Wirtschaftsforum: Laut Ihrer Website herrscht in Ihrem Team bei den Geschlechterverhältnissen fast pari. Wie wichtig ist Diversität in Ihrer Unternehmenskultur?

Monja Mühling: Wir haben ziemliches Glück, dass es pari ist, obwohl wir es gar nicht darauf angelegt hatten. Wir haben unsere Team-Mitglieder allein auf Basis ihrer Kompetenz ausgesucht und die jeweiligen Stellen mit den Personen besetzt, die am besten zum Anforderungsprofil gepasst haben – zufällig waren das eben zur einen Hälfte Frauen und zur anderen Männer. Wir sind vielmehr darauf bedacht gewesen, alle Kompetenzen mit einem ausgewiesenen Spezialisten zu besetzen. Ich glaube aber schon, dass man bei dieser Personalstruktur bei gewissen Entscheidungsprozessen oder kreativen Überlegungen eine größere Dynamik spürt und ein ergiebigerer Austausch stattfindet. Das ist aber natürlich nicht allein geschlechtsabhängig, sondern vielmehr ein genereller Vorteil von einer gewissen Heterogenität. Das bringt einen anderen Schwung ins Unternehmen.
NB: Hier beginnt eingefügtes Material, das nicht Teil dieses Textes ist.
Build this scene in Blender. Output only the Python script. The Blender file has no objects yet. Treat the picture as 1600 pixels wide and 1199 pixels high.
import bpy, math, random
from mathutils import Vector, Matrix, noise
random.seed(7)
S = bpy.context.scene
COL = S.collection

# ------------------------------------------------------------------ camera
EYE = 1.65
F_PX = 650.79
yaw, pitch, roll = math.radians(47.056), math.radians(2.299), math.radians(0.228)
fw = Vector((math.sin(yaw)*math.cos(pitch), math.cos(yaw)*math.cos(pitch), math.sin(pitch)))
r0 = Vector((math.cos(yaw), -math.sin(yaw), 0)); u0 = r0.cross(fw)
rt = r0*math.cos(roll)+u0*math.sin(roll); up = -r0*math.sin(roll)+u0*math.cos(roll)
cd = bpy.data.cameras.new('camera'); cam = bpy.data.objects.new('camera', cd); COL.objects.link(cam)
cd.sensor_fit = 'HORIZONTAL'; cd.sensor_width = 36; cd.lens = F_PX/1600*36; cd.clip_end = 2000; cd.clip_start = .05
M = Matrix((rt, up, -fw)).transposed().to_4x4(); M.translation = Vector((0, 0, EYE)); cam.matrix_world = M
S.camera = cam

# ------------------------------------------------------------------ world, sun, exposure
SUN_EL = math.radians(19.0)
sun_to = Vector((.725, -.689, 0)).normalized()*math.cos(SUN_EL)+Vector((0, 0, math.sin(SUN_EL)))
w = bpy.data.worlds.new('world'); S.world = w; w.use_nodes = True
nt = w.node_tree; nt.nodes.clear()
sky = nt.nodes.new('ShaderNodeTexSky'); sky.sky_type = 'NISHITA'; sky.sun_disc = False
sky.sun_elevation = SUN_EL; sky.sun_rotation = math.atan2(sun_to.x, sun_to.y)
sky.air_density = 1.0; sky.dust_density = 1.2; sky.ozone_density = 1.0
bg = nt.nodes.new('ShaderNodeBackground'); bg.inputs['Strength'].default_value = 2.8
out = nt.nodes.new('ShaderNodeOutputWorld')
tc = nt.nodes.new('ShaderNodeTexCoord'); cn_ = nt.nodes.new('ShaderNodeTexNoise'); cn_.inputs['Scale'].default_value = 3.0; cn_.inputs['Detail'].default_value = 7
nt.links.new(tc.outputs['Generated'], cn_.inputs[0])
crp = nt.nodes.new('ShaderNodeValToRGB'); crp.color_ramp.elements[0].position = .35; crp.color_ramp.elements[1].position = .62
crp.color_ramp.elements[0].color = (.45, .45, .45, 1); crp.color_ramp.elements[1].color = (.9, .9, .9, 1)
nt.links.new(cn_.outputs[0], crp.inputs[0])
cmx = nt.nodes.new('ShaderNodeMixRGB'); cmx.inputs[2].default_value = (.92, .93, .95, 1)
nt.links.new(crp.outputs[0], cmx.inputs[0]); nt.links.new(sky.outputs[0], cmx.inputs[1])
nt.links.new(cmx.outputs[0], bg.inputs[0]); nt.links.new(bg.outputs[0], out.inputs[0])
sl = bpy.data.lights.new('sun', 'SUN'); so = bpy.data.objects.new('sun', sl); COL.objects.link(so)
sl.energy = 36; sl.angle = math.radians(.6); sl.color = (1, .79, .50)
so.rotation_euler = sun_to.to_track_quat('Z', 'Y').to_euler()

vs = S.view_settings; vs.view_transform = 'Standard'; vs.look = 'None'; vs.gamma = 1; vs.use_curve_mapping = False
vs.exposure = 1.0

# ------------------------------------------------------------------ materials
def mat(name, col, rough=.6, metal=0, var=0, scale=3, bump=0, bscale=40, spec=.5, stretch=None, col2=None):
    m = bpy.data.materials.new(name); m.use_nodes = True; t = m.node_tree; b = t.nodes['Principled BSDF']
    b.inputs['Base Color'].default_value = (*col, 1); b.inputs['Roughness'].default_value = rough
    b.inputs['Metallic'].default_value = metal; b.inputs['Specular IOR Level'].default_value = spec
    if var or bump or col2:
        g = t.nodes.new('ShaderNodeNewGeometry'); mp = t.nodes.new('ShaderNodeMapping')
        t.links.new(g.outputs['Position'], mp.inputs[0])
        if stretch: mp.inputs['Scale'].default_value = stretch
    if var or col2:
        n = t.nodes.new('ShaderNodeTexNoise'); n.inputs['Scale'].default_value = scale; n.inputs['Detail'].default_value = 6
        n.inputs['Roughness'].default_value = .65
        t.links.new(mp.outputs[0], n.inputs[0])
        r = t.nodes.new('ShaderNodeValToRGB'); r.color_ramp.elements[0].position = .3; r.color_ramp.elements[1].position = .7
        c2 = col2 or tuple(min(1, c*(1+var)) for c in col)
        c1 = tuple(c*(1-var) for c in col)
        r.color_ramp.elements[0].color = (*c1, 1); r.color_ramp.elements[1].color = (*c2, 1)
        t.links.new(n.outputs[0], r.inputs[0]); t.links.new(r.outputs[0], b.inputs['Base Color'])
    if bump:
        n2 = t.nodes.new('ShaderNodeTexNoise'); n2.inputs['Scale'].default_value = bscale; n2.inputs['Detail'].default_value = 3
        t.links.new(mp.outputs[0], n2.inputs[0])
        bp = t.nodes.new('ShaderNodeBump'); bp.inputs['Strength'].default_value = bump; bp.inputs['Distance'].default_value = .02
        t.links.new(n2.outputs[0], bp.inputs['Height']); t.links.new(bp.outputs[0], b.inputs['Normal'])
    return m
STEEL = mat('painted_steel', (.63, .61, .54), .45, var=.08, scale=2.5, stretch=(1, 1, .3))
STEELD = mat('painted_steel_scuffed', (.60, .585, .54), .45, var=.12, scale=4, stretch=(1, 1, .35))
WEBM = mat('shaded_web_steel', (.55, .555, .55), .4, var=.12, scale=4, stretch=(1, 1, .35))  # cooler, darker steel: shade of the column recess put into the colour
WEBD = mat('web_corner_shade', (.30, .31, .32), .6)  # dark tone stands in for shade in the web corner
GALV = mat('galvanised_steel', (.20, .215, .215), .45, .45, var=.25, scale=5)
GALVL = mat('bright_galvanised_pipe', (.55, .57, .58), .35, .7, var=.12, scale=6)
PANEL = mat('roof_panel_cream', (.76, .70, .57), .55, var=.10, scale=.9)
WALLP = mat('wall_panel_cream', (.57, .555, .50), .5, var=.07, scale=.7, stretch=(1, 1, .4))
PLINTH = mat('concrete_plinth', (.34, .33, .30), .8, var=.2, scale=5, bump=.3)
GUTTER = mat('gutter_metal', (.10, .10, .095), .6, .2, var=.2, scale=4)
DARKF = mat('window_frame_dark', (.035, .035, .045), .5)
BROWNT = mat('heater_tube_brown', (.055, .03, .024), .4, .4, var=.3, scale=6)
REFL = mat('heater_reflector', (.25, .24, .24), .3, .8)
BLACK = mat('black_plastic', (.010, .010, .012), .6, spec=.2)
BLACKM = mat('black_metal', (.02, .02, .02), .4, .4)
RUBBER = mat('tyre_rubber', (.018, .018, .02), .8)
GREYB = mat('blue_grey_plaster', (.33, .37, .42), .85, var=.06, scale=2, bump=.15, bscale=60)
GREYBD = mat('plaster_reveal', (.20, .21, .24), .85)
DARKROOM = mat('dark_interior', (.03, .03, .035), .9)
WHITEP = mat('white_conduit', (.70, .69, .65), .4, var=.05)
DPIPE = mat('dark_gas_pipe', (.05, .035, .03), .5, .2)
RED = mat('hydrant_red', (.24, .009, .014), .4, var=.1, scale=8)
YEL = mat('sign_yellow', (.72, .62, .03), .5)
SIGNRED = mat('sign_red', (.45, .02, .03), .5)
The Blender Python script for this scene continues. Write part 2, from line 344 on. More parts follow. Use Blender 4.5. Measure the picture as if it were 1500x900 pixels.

„Ich glaube schon, dass man bei einer heterogenen Personalstruktur bei gewissen Entscheidungsprozessen oder kreativen Überlegungen eine größere Dynamik spürt und ein ergiebigerer Austausch stattfindet.“ Monja Mühling
Monja Mühling

Wirtschaftsforum: Verschiedenste Unternehmen arbeiten an der vollkommenen Automatisierung des gesamten Transport- und Speditionswesens. Wie wird die Zustellung eines Pakets aus Ihrer Sicht in zwanzig Jahren ablaufen?

Monja Mühling: In diesem Segment muss sich in der Regulierung noch sehr viel tun. Die Technik ist auch in sehr viel weniger als 20 Jahren schon so weit, dass vollautomatisierte Fahrzeuge und Fluggeräte Post und Pakete ausliefern können. Allerdings bleibt die wichtige Frage nach der Haftung und der Moral wohl noch auf ein längeres ungeklärt. Und dies ist neben der Entwicklung der technischen Lösungen die Hauptaufgabe, die es zu bearbeiten gilt.

Auch aus Sicht der Kapazitäts- und Machbarkeitsgründen sehe ich nicht, dass in 20 Jahren alle menschlichen Paketlieferanten durch automatisierte Systeme ersetzt sein werden. Gerade innerstädtisch muss dafür unter anderem noch viel an der Infrastruktur getan werden. Ich gehe davon aus, dass es zu dem Zeitpunkt dann schon lange hauptsächlich autonome LKWs gibt, die im Überland-Verkehr Pakete und Waren in großen Mengen zu den Verteilzentren bringen.